### EXERCISE TASK
Exactly repeat the material, dropping every picture from the copy.

---------------

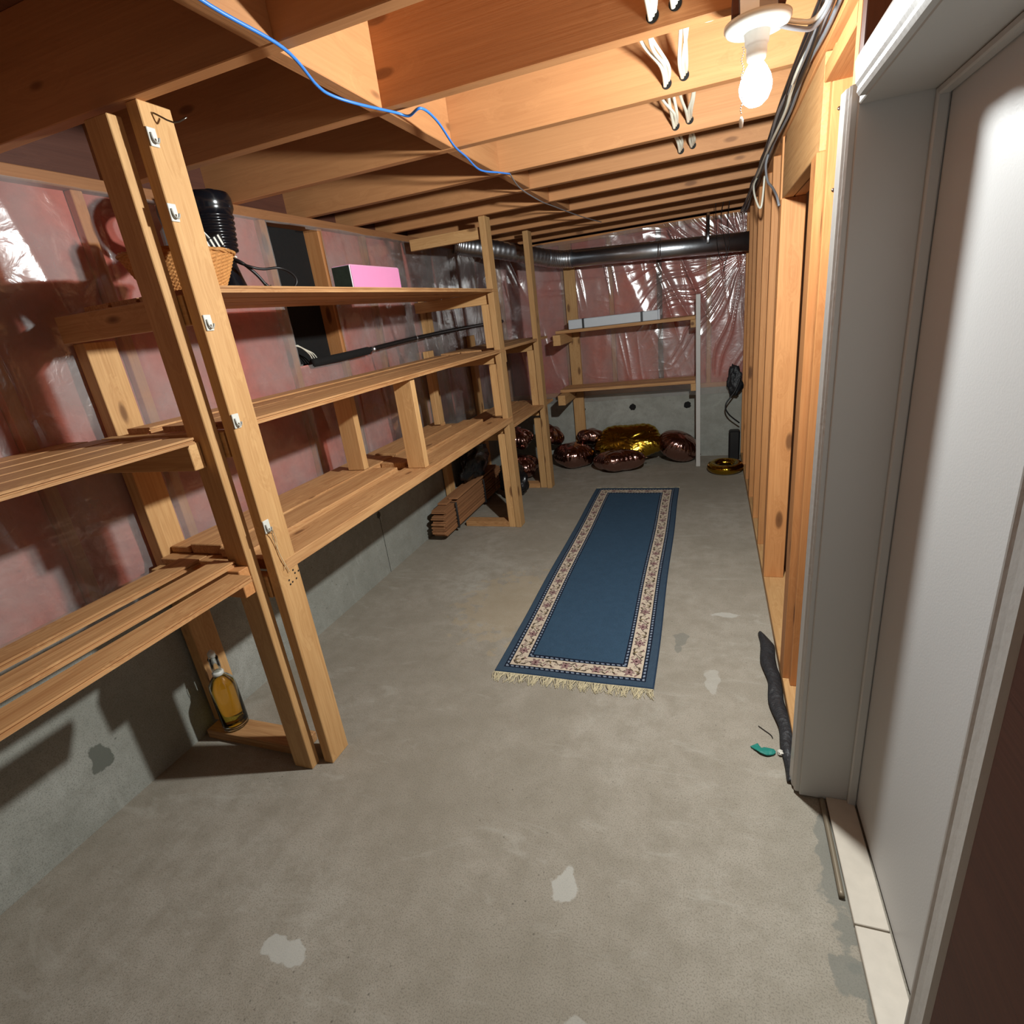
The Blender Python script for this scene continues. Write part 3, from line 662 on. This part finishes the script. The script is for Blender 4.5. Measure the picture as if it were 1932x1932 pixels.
tube('cord', [(-1.54, 1.62, 1.70), (-1.49, 1.63, 1.675), (-1.47, 1.67, 1.665), (-1.45, 1.73, 1.668), (-1.42, 1.755, 1.645), (-1.41, 1.755, 1.615), (-1.43, 1.735, 1.590), (-1.45, 1.71, 1.588)], .0045, M_black, cd, 8, 8)
tube('cord_lead', [(-1.55, 1.61, 1.71), (-1.51, 1.62, 1.69), (-1.49, 1.655, 1.65), (-1.48, 1.68, 1.61)], .0055, M_black, cd, 8, 8)
tube('plug', [(-1.48, 1.675, 1.618), (-1.475, 1.69, 1.602), (-1.465, 1.715, 1.592)], [.006] * 6 + [.011] * 6 + [.010] * 5, M_black, cd, 10, 8)

# bottle
bt = empty('glass_bottle', (-1.735, 1.20, .039), 'clear swing-top bottle of amber liquid standing on the near floor plate', 'bottle')
def glass(name, col, rough=0.02, ior=1.45):
    m = bpy.data.materials.new(name); m.use_nodes = True; b = m.node_tree.nodes['Principled BSDF']
    b.inputs['Base Color'].default_value = col; b.inputs['Roughness'].default_value = rough; b.inputs['Transmission Weight'].default_value = 1; b.inputs['IOR'].default_value = ior
    return m
M_glass = glass('clear_glass', (.93, .94, .90, 1)); M_amber = glass('amber_liquid', srgb(222, 196, 84), .0, 1.34)
lathe('glass_body', [(.0001, .001), (.040, .001), (.0465, .006), (.047, .02), (.047, .185), (.044, .205), (.030, .225), (.018, .238), (.0155, .25), (.015, .30), (.0175, .304), (.0175, .312), (.014, .314), (.011, .314), (.011, .25), (.014, .240), (.026, .222), (.0405, .203), (.0430, .185), (.0430, .02), (.036, .008), (.0001, .008)], (-1.735, 1.20, .039), M_glass, bt, 40)
lathe('liquid', [(.0001, .009), (.036, .0088), (.0427, .020), (.0427, .185), (.040, .203), (.026, .221), (.0160, .232), (.0001, .2325)], (-1.735, 1.20, .039), M_amber, bt, 40)
lathe('neck_ring', [(.0165, .236), (.0205, .240), (.0205, .250), (.0165, .254)], (-1.735, 1.20, .039), M_plastic_w, bt, 24)
lathe('stopper', [(.006, .305), (.010, .316), (.013, .322), (.013, .334), (.008, .340), (.0001, .341)], (-1.735, 1.20, .039), M_plastic_w, bt, 20)
tube('wire_bail', [(-1.735, 1.183, .289), (-1.735, 1.180, .32), (-1.735, 1.187, .366), (-1.735, 1.2, .384), (-1.735, 1.213, .366), (-1.735, 1.220, .32), (-1.735, 1.217, .289)], .0012, M_steel, bt, 6, 5)

# bundle of planks on the floor under the long rack
pk = empty('plank_bundle', (-1.74, 3.65, .04), 'strapped stack of thin brown floor planks under the long rack', 'plank bundle')
z = .040
for k in range(15):
    off = random.uniform(-.02, .02); xo = random.uniform(-.008, .008)
    lum('plank', (-1.79 + xo, -1.69 + xo), (3.04 + off + (.03 if k > 11 else 0), 4.16 + off), (z, z + .0105), M_plank, pk, .0012); z += .0125
for y in (3.22, 3.75):
    tube('strap', [(-1.677, y, .036), (-1.677, y, z + .002), (-1.803, y, z + .002), (-1.803, y, .036), (-1.677, y, .036)], .003, M_strap, pk, 4, 1)
    lum('strap_band', (-1.681, -1.6765), (y - .011, y + .011), (.038, z + .001), M_strap, pk, .0005)
for k, (a, b) in enumerate(((3.16, 4.12), (3.24, 4.08))):
    o = lum('loose_plank', (-1.80 + .05 * k, -1.73 + .05 * k), (a, b), (z + .003 + .013 * k, z + .015 + .013 * k), M_plank, None, .001, .02)
    tag(o, ('lower' if k == 0 else 'upper') + ' offcut lying on top of the strapped brown plank stack', 'plank', 'offcuts on the plank stack')
def blob(name, c, s, m, label, cat, seed=0, amp=.2, fr=5):
    bm = bmesh.new(); bmesh.ops.create_icosphere(bm, subdivisions=4, radius=1)
    for v in bm.verts:
        d = v.co.normalized(); n = mnoise.noise(d * 2 + Vector((seed, 0, 0))) + .5 * mnoise.noise(d * fr + Vector((0, seed, 0))) + .25 * abs(mnoise.noise(d * fr * 2.3))
        q = d * (1 + amp * n); v.co = Vector((q.x * s[0], q.y * s[1], max(q.z * s[2], -s[2] * .8)))
    me = bpy.data.meshes.new(name); bm.to_mesh(me); bm.free(); me.materials.append(m)
    me.polygons.foreach_set('use_smooth', [True] * len(me.polygons))
    return tag(link(bpy.data.objects.new(name, me), Matrix.Translation(c)), label, cat)
blob('black_bag', (-1.75, 3.78, z + .135), (.07, .24, .13), M_blackbag, 'crumpled black plastic bag on top of the brown plank stack', 'bag', 3, .35, 6)
blob('dark_bag', (-1.515, 4.0, .13), (.11, .12, .16), M_blackbag, 'dark shiny bag on the floor between the second and third posts', 'bag', 8, .3, 6)

# pipe on the wall
pp = empty('wall_pipe', (-1.83, 3.8, 1.34), 'black pipe running along the insulated wall at the middle shelf', 'pipe')
tube('pipe', [(-1.832, 2.60, 1.318), (-1.815, 3.2, 1.345), (-1.812, 3.9, 1.362), (-1.82, 5.0, 1.375)], .014, M_black, pp, 12, 8)
tube('pipe_sleeve', [(-1.865, 2.30, 1.307), (-1.845, 2.5, 1.312), (-1.83, 2.75, 1.322)], .021, M_blackvoid, pp, 12, 6)
for y, zz in ((3.30, 1.348), (3.92, 1.362), (4.9, 1.374), (2.78, 1.325)):
    tube('pipe_clamp', [(-1.815, y - .006, zz), (-1.815, y + .006, zz)], .0165, M_steel, pp, 12, 1)
for k in range(3):
    o = tube('white_wire', [(-1.90, 2.24 + .01 * k, 1.40), (-1.885, 2.27 + .012 * k, 1.385 - .005 * k), (-1.88, 2.31 + .015 * k, 1.35), (-1.885, 2.33 + .02 * k, 1.318)], .003, M_romex, None, 8, 6)
    tag(o, 'white cable curling out at the foot of the open black wall bay', 'cable', 'cables in the open black bay')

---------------

### THE COMPLETED TASK
The Blender Python script for this scene continues. Write part 3, from line 662 on. This part finishes the script. The script is for Blender 4.5. Measure the picture as if it were 1932x1932 pixels.
tube('cord', [(-1.54, 1.62, 1.70), (-1.49, 1.63, 1.675), (-1.47, 1.67, 1.665), (-1.45, 1.73, 1.668), (-1.42, 1.755, 1.645), (-1.41, 1.755, 1.615), (-1.43, 1.735, 1.590), (-1.45, 1.71, 1.588)], .0045, M_black, cd, 8, 8)
tube('cord_lead', [(-1.55, 1.61, 1.71), (-1.51, 1.62, 1.69), (-1.49, 1.655, 1.65), (-1.48, 1.68, 1.61)], .0055, M_black, cd, 8, 8)
tube('plug', [(-1.48, 1.675, 1.618), (-1.475, 1.69, 1.602), (-1.465, 1.715, 1.592)], [.006] * 6 + [.011] * 6 + [.010] * 5, M_black, cd, 10, 8)

# bottle
bt = empty('glass_bottle', (-1.735, 1.20, .039), 'clear swing-top bottle of amber liquid standing on the near floor plate', 'bottle')
def glass(name, col, rough=0.02, ior=1.45):
    m = bpy.data.materials.new(name); m.use_nodes = True; b = m.node_tree.nodes['Principled BSDF']
    b.inputs['Base Color'].default_value = col; b.inputs['Roughness'].default_value = rough; b.inputs['Transmission Weight'].default_value = 1; b.inputs['IOR'].default_value = ior
    return m
M_glass = glass('clear_glass', (.93, .94, .90, 1)); M_amber = glass('amber_liquid', srgb(222, 196, 84), .0, 1.34)
lathe('glass_body', [(.0001, .001), (.040, .001), (.0465, .006), (.047, .02), (.047, .185), (.044, .205), (.030, .225), (.018, .238), (.0155, .25), (.015, .30), (.0175, .304), (.0175, .312), (.014, .314), (.011, .314), (.011, .25), (.014, .240), (.026, .222), (.0405, .203), (.0430, .185), (.0430, .02), (.036, .008), (.0001, .008)], (-1.735, 1.20, .039), M_glass, bt, 40)
lathe('liquid', [(.0001, .009), (.036, .0088), (.0427, .020), (.0427, .185), (.040, .203), (.026, .221), (.0160, .232), (.0001, .2325)], (-1.735, 1.20, .039), M_amber, bt, 40)
lathe('neck_ring', [(.0165, .236), (.0205, .240), (.0205, .250), (.0165, .254)], (-1.735, 1.20, .039), M_plastic_w, bt, 24)
lathe('stopper', [(.006, .305), (.010, .316), (.013, .322), (.013, .334), (.008, .340), (.0001, .341)], (-1.735, 1.20, .039), M_plastic_w, bt, 20)
tube('wire_bail', [(-1.735, 1.183, .289), (-1.735, 1.180, .32), (-1.735, 1.187, .366), (-1.735, 1.2, .384), (-1.735, 1.213, .366), (-1.735, 1.220, .32), (-1.735, 1.217, .289)], .0012, M_steel, bt, 6, 5)

# bundle of planks on the floor under the long rack
pk = empty('plank_bundle', (-1.74, 3.65, .04), 'strapped stack of thin brown floor planks under the long rack', 'plank bundle')
z = .040
for k in range(15):
    off = random.uniform(-.02, .02); xo = random.uniform(-.008, .008)
    lum('plank', (-1.79 + xo, -1.69 + xo), (3.04 + off + (.03 if k > 11 else 0), 4.16 + off), (z, z + .0105), M_plank, pk, .0012); z += .0125
for y in (3.22, 3.75):
    tube('strap', [(-1.677, y, .036), (-1.677, y, z + .002), (-1.803, y, z + .002), (-1.803, y, .036), (-1.677, y, .036)], .003, M_strap, pk, 4, 1)
    lum('strap_band', (-1.681, -1.6765), (y - .011, y + .011), (.038, z + .001), M_strap, pk, .0005)
for k, (a, b) in enumerate(((3.16, 4.12), (3.24, 4.08))):
    o = lum('loose_plank', (-1.80 + .05 * k, -1.73 + .05 * k), (a, b), (z + .003 + .013 * k, z + .015 + .013 * k), M_plank, None, .001, .02)
    tag(o, ('lower' if k == 0 else 'upper') + ' offcut lying on top of the strapped brown plank stack', 'plank', 'offcuts on the plank stack')
def blob(name, c, s, m, label, cat, seed=0, amp=.2, fr=5):
    bm = bmesh.new(); bmesh.ops.create_icosphere(bm, subdivisions=4, radius=1)
    for v in bm.verts:
        d = v.co.normalized(); n = mnoise.noise(d * 2 + Vector((seed, 0, 0))) + .5 * mnoise.noise(d * fr + Vector((0, seed, 0))) + .25 * abs(mnoise.noise(d * fr * 2.3))
        q = d * (1 + amp * n); v.co = Vector((q.x * s[0], q.y * s[1], max(q.z * s[2], -s[2] * .8)))
    me = bpy.data.meshes.new(name); bm.to_mesh(me); bm.free(); me.materials.append(m)
    me.polygons.foreach_set('use_smooth', [True] * len(me.polygons))
    return tag(link(bpy.data.objects.new(name, me), Matrix.Translation(c)), label, cat)
blob('black_bag', (-1.75, 3.78, z + .135), (.07, .24, .13), M_blackbag, 'crumpled black plastic bag on top of the brown plank stack', 'bag', 3, .35, 6)
blob('dark_bag', (-1.515, 4.0, .13), (.11, .12, .16), M_blackbag, 'dark shiny bag on the floor between the second and third posts', 'bag', 8, .3, 6)

# pipe on the wall
pp = empty('wall_pipe', (-1.83, 3.8, 1.34), 'black pipe running along the insulated wall at the middle shelf', 'pipe')
tube('pipe', [(-1.832, 2.60, 1.318), (-1.815, 3.2, 1.345), (-1.812, 3.9, 1.362), (-1.82, 5.0, 1.375)], .014, M_black, pp, 12, 8)
tube('pipe_sleeve', [(-1.865, 2.30, 1.307), (-1.845, 2.5, 1.312), (-1.83, 2.75, 1.322)], .021, M_blackvoid, pp, 12, 6)
for y, zz in ((3.30, 1.348), (3.92, 1.362), (4.9, 1.374), (2.78, 1.325)):
    tube('pipe_clamp', [(-1.815, y - .006, zz), (-1.815, y + .006, zz)], .0165, M_steel, pp, 12, 1)
for k in range(3):
    o = tube('white_wire', [(-1.90, 2.24 + .01 * k, 1.40), (-1.885, 2.27 + .012 * k, 1.385 - .005 * k), (-1.88, 2.31 + .015 * k, 1.35), (-1.885, 2.33 + .02 * k, 1.318)], .003, M_romex, None, 8, 6)
    tag(o, 'white cable curling out at the foot of the open black wall bay', 'cable', 'cables in the open black bay')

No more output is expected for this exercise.